◆ **WHAT THE EXERCISE ASKS**
Leave the pictures out and retype the lines from the beginning through the line with "vs.exposure = .25", both ends included.

◆ **SUPPLIED DATA**
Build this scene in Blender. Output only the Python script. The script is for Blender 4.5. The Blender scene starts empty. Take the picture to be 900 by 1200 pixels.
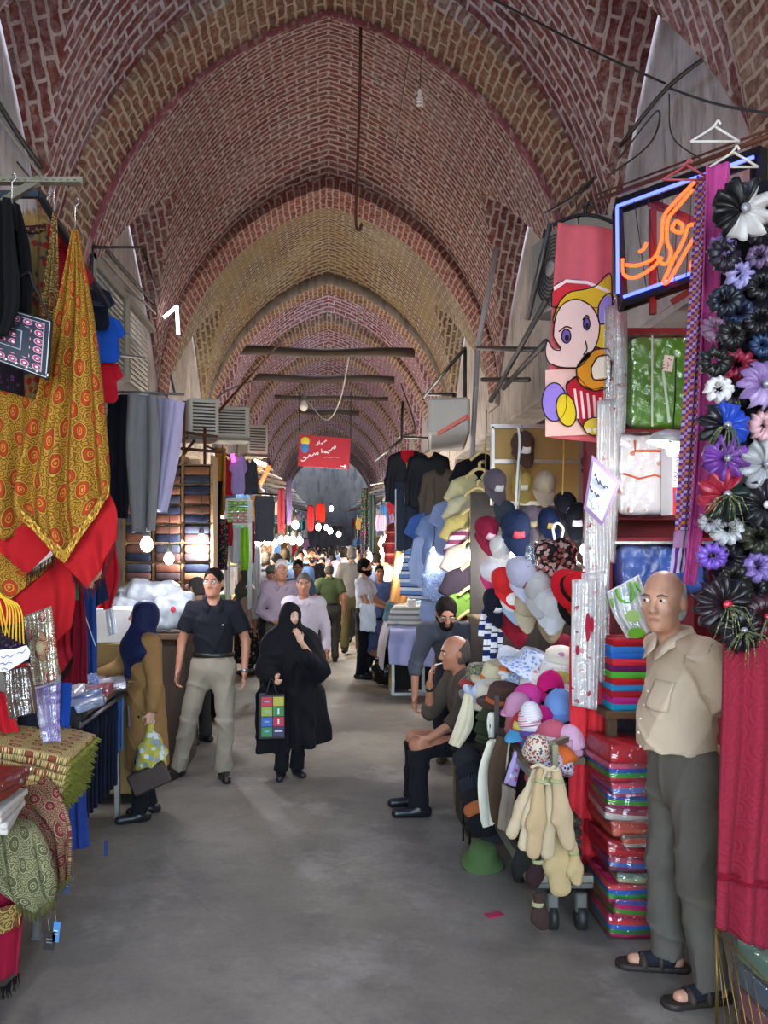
import bpy, math, random
import numpy as np
from mathutils import Vector, Matrix
rnd = random.Random(7)
sc = bpy.context.scene
COL = sc.collection
PI = math.pi
# ---------------------------------------------------------------- camera model (pixels of a 900x1200 frame)
FPX, VX, VY, CH = 1000.0, 385.0, 636.0, 1.9
def P(px, py, Y):
    return np.array(((px-VX)/FPX*Y, Y, CH-(py-VY)/FPX*Y))
cd = bpy.data.cameras.new('camera'); cam = bpy.data.objects.new('camera', cd); COL.objects.link(cam)
cam.location = (0, 0, CH); cam.rotation_euler = (PI/2, 0, 0)
cd.sensor_fit = 'VERTICAL'; cd.sensor_height = 24; cd.lens = 24*FPX/1200
cd.shift_x = (450-VX)/1200; cd.shift_y = (VY-600)/1200; cd.clip_start = .05; cd.clip_end = 200
sc.camera = cam
vs = sc.view_settings; vs.view_transform = 'Standard'; vs.look = 'None'; vs.gamma = 1; vs.use_curve_mapping = False
vs.exposure = .25

# ---------------------------------------------------------------- materials
def lin(c):
    return tuple(((v/12.92) if v <= .04045 else ((v+.055)/1.055)**2.4) for v in c[:3])
def hx(s):
    return lin(tuple(int(s[i:i+2], 16)/255 for i in (0, 2, 4)))
class NT:
    def __init__(s, name):
        s.m = bpy.data.materials.new(name); s.m.use_nodes = True
        s.t = s.m.node_tree; s.b = s.t.nodes['Principled BSDF']; s.out = s.t.nodes['Material Output']
    def n(s, typ, **kw):
        d = s.t.nodes.new('ShaderNode'+typ)
        for k, v in kw.items(): setattr(d, k, v)
        return d
    def l(s, a, b): s.t.links.new(a, b)
    def coord(s, which='Object'):
        return s.n('TexCoord').outputs[which]
    def mapping(s, v, scale=(1, 1, 1), rot=(0, 0, 0), loc=(0, 0, 0)):
        d = s.n('Mapping'); s.l(v, d.inputs['Vector'])
        d.inputs['Scale'].default_value = scale; d.inputs['Rotation'].default_value = rot; d.inputs['Location'].default_value = loc
        return d.outputs[0]
    def noise(s, v, scale=5, detail=3, rough=.55):
        d = s.n('TexNoise'); s.l(v, d.inputs['Vector'])
        d.inputs['Scale'].default_value = scale; d.inputs['Detail'].default_value = detail; d.inputs['Roughness'].default_value = rough
        return d.outputs['Fac']
    def ramp(s, f, stops, interp='LINEAR'):
        d = s.n('ValToRGB'); s.l(f, d.inputs[0]); cr = d.color_ramp; cr.interpolation = interp
        while len(cr.elements) > 1: cr.elements.remove(cr.elements[-1])
        for i, (p, c) in enumerate(stops):
            e = cr.elements[0] if i == 0 else cr.elements.new(p)
            e.position = p; e.color = (*c, 1) if len(c) == 3 else c
        return d.outputs[0]
    def mix(s, f, a, b, mode='MIX'):
        d = s.n('MixRGB', blend_type=mode)
        for i, x in enumerate((f, a, b)):
            if isinstance(x, (int, float)): d.inputs[i].default_value = x
            elif isinstance(x, tuple): d.inputs[i].default_value = (*x, 1)
            else: s.l(x, d.inputs[i])
        return d.outputs[0]
    def math(s, op, a, b=0.0, c=0.0):
        d = s.n('Math', operation=op)
        for i, x in enumerate((a, b, c)):
            if isinstance(x, (int, float)): d.inputs[i].default_value = x
            else: s.l(x, d.inputs[i])
        return d.outputs[0]
    def bump(s, h, strength=.3, dist=.01):
        d = s.n('Bump'); s.l(h, d.inputs['Height']); d.inputs['Strength'].default_value = strength; d.inputs['Distance'].default_value = dist
        s.l(d.outputs[0], s.b.inputs['Normal'])
    def col(s, c):
        if isinstance(c, tuple): s.b.inputs['Base Color'].default_value = (*c, 1)
        else: s.l(c, s.b.inputs['Base Color'])
    def rough(s, r): s.b.inputs['Roughness'].default_value = r
_mc = {}
def cached(fn):
    def w(*a, **k):
        key = (fn.__name__, repr(a), repr(sorted(k.items())))
        if key not in _mc: _mc[key] = fn(*a, **k)
        return _mc[key]
    return w
@cached
def paint(c, rough=.6, metal=0.0, var=.12, scale=8, bump=0.0, spec=.4):
    """plain surface with mild procedural wear"""
    t = NT('surface'); c = hx(c) if isinstance(c, str) else c
    f = t.noise(t.coord(), scale, 4)
    t.col(t.mix(f, tuple(v*(1-var) for v in c), tuple(min(1, v*(1+var)) for v in c)))
    t.rough(rough); t.b.inputs['Metallic'].default_value = metal; t.b.inputs['Specular IOR Level'].default_value = spec
    if bump: t.bump(t.noise(t.coord(), scale*6, 4), bump, .01)
    return t.m
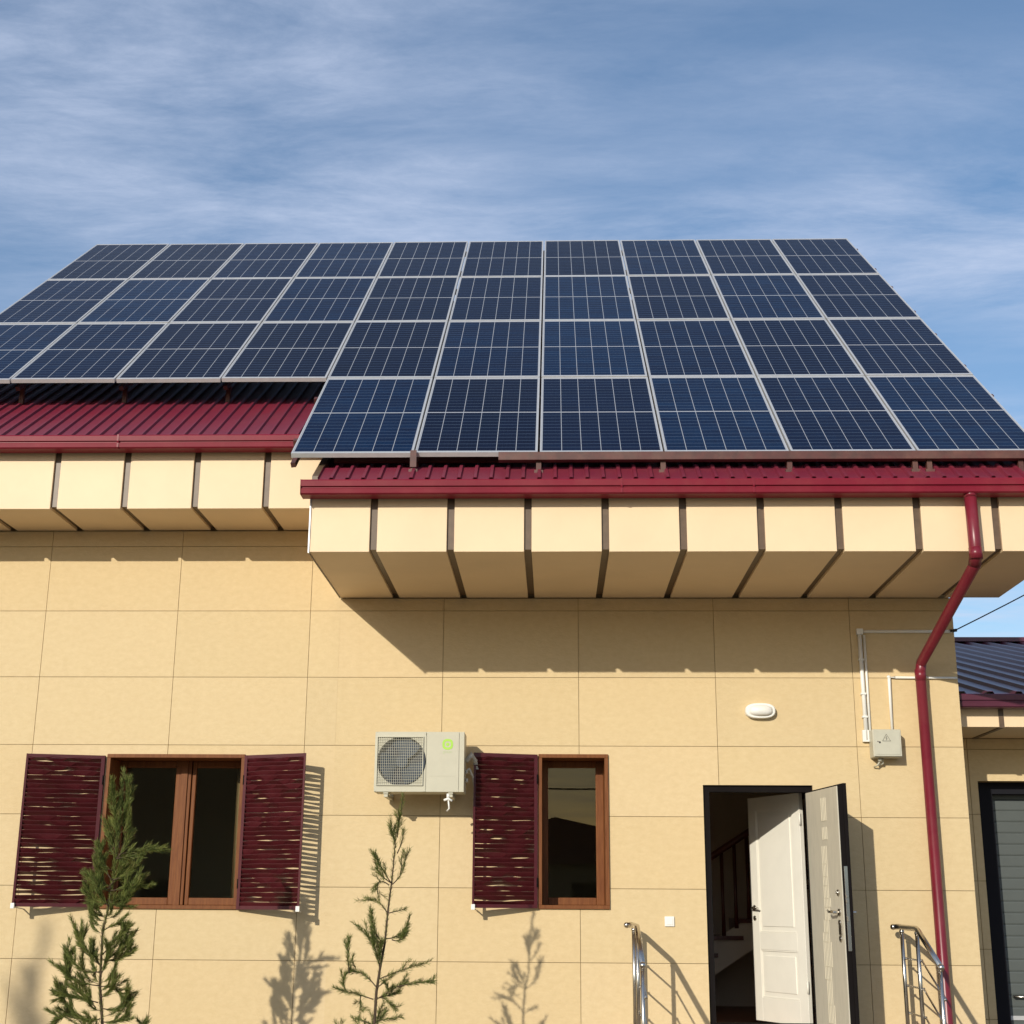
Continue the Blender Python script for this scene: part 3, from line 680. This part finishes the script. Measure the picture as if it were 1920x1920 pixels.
def text(s, size, loc, mt, parent, name, rot=(math.pi/2,0,0)):
    cu = bpy.data.curves.new(name, 'FONT'); cu.body = s; cu.size = size; cu.align_x = 'CENTER'; cu.align_y = 'CENTER'; cu.extrude = 0.0004
    t = bpy.data.objects.new(name, cu); col.objects.link(t)
    dg = bpy.context.evaluated_depsgraph_get(); me = bpy.data.meshes.new_from_object(t.evaluated_get(dg)); bpy.data.objects.remove(t)
    me.materials.clear(); me.materials.append(M[mt]); o = bpy.data.objects.new(name, me); col.objects.link(o)
    o.matrix_local = Matrix.Translation(loc) @ Matrix.Rotation(rot[0],4,'X')
    o.parent = parent; o.matrix_parent_inverse = Matrix.Translation(-parent.location); return o
text('green', 0.034, (lx, ay0-0.001, lz-0.062), 'palegreen', ac, 'lettering')
for x in (ax0+0.10, ax1-0.11):
    m = MB().box((x-0.02,ay0+0.01,az0-0.0145),(x+0.02,ay0+0.05,az0-0.001)).box((x-0.016,ay0+0.02,az0-0.040),(x+0.016,-0.0125,az0-0.015)).box((x-0.016,-0.012,az0-0.04),(x+0.016,-0.0015,az0+0.30))
    m.build('wall_bracket', M['acbody'], ac)
m = MB().tube([(3.70,-0.43,2.50),(3.70,-0.43,2.462)],0.014,12).tube([(3.665,-0.44,2.445),(3.70,-0.435,2.458),(3.735,-0.44,2.440)],0.010,10).tube([(3.70,-0.43,2.46),(3.71,-0.42,2.38),(3.69,-0.40,2.36)],0.007,8)
m.build('drain_outlet', M['white'], ac)
m = MB()
pts = [(3.832,-0.26,2.78),(3.875,-0.25,2.84),(3.905,-0.20,2.80),(3.925,-0.14,2.70),(3.93,-0.09,2.60),(3.91,-0.06,2.50),(3.90,-0.03,2.44),(3.90,0.0,2.42)]
m.tube(pts, 0.018, 10).tube([(3.832,-0.27,2.70),(3.86,-0.25,2.72),(3.89,-0.20,2.66),(3.90,-0.13,2.56),(3.895,-0.07,2.48)], 0.010, 8)
m.tube([(3.83,-0.3,2.62),(3.85,-0.29,2.62)],0.018,10).tube([(3.83,-0.3,2.69),(3.85,-0.29,2.69)],0.014,10)
for i in range(9): m.tube([(3.905+0.003*i,-0.20+0.012*i,2.80-0.022*i),(3.908+0.003*i,-0.196+0.012*i,2.792-0.022*i)],0.0215,10)
m.build('refrigerant_pipe', M['tape'], ac)

# ------------------------------------------------------------------ small fittings on the wall
lamp = empty('wall_lamp', (6.376,-0.004,3.248), 'white oval bulkhead lamp high on the wall above the doorway', 'wall lamp')
def oval(cx, cz, a, b, y0, y1, dome, n=40):
    vs = []; fs = []; rings = [(1,y0),(1,y1),(0.94,y1-0.012)]+[(math.cos(t)*0.9, y1-0.012-dome*math.sin(t)) for t in (0,0.3,0.6,0.9,1.2,1.45)]
    for k, y in rings:
        for j in range(n):
            t = 2*math.pi*j/n; e = 0.75; vs.append((cx+a*k*math.copysign(abs(math.cos(t))**e, math.cos(t)), y, cz+b*k*math.copysign(abs(math.sin(t))**e, math.sin(t))))
    for i in range(len(rings)-1):
        for j in range(n): fs.append((i*n+j, i*n+(j+1)%n, (i+1)*n+(j+1)%n, (i+1)*n+j))
    fs.append(tuple((len(rings)-1)*n+j for j in range(n))); return vs, fs
vs, fs = oval(6.376,3.248,0.130,0.066,-0.002,-0.05,0.0); MB().add([v for v in vs], fs, 0, True).build('lamp_base', M['white'], lamp)
vs, fs = oval(6.376,3.248,0.112,0.052,-0.052,-0.055,0.04); MB().add(vs, fs, 0, True).build('diffuser', M['white'], lamp)

bell = empty('doorbell_button', (5.547,-0.004,1.485), 'small white square doorbell button on the wall left of the doorway', 'doorbell')
MB().box((5.507,-0.016,1.445),(5.588,-0.0015,1.526)).build('back_plate', M['white'], bell, bev=0.004)
MB().box((5.520,-0.021,1.458),(5.575,-0.0165,1.513)).build('button', M['white'], bell, bev=0.002)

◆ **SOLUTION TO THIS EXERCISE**
Build this scene in Blender. Output only the Python script. The script is for Blender 4.5. The Blender scene starts empty. Take the picture to be 900 by 1200 pixels.
import bpy, math, random
import numpy as np
from mathutils import Vector, Matrix
rnd = random.Random(7)
sc = bpy.context.scene
COL = sc.collection
PI = math.pi
# ---------------------------------------------------------------- camera model (pixels of a 900x1200 frame)
FPX, VX, VY, CH = 1000.0, 385.0, 636.0, 1.9
def P(px, py, Y):
    return np.array(((px-VX)/FPX*Y, Y, CH-(py-VY)/FPX*Y))
cd = bpy.data.cameras.new('camera'); cam = bpy.data.objects.new('camera', cd); COL.objects.link(cam)
cam.location = (0, 0, CH); cam.rotation_euler = (PI/2, 0, 0)
cd.sensor_fit = 'VERTICAL'; cd.sensor_height = 24; cd.lens = 24*FPX/1200
cd.shift_x = (450-VX)/1200; cd.shift_y = (VY-600)/1200; cd.clip_start = .05; cd.clip_end = 200
sc.camera = cam
vs = sc.view_settings; vs.view_transform = 'Standard'; vs.look = 'None'; vs.gamma = 1; vs.use_curve_mapping = False
vs.exposure = .25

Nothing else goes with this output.